Opponents of the resolution said that there were still many questions that need to be answered, and several dissenters raised concerns about lost parking spaces, congestion from business deliveries, and increased speeding cyclists.
“How did we pick these avenues? Did we look at alternatives?” Monica Blum, president of the Lincoln Square Business Improvement District, asked. Blum, a biker herself, said that she is interested in exploring the idea but that the proposal was too much, too quickly.
“This is not the way to do careful decision-making that could affect everybody,” she added later, adding that she was concerned for the commercial deliveries in her district.
But George Beane, a landlord for several retail spaces on Columbus and Amsterdam, said that his commercial tenants would appreciate the lanes because more bikers would bring increased foot traffic and spending dollars to the Upper West Side.

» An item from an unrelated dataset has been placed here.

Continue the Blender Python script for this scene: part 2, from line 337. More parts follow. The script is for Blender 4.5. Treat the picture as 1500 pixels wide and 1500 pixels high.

Beane—a 65-year old local resident who has been biking on a daily basis in this neighborhood for 40 years—added, “Not everyone has to have a station wagon to pick up their groceries.”
For Leonard Spisaky, a taxicab driver in the city for the last six years, the bike lanes have been a bit problematic.
“It’s different. It is not easy,” he said of his new maneuvers to pick up and drop off passengers on 9th Avenue. He said he wouldn’t mind bike lanes on Columbus and Amsterdam, as long as he can
pick up riders without getting in trouble with the police. “If they are going to give me tickets, then I say no.”
Helen Rosenthal, chair of Community Board 7, acknowledged that more research is needed—which she said is exactly what the passed resolution mandates.
She added that she felt the board was motivated by the huge turnout at the CB7 meeting, including an 11-year old boy who bikes from the East Side to the West Side to get to school and a 90-year old woman who said that it was difficult to make it across the street.
“I think that there are people in our neighborhoods who want to see a safer biking experience, and safer in the 21st century,” she said, adding, “People believe that other cities, major cities, have been able to achieve this, so why not give New York a chance?”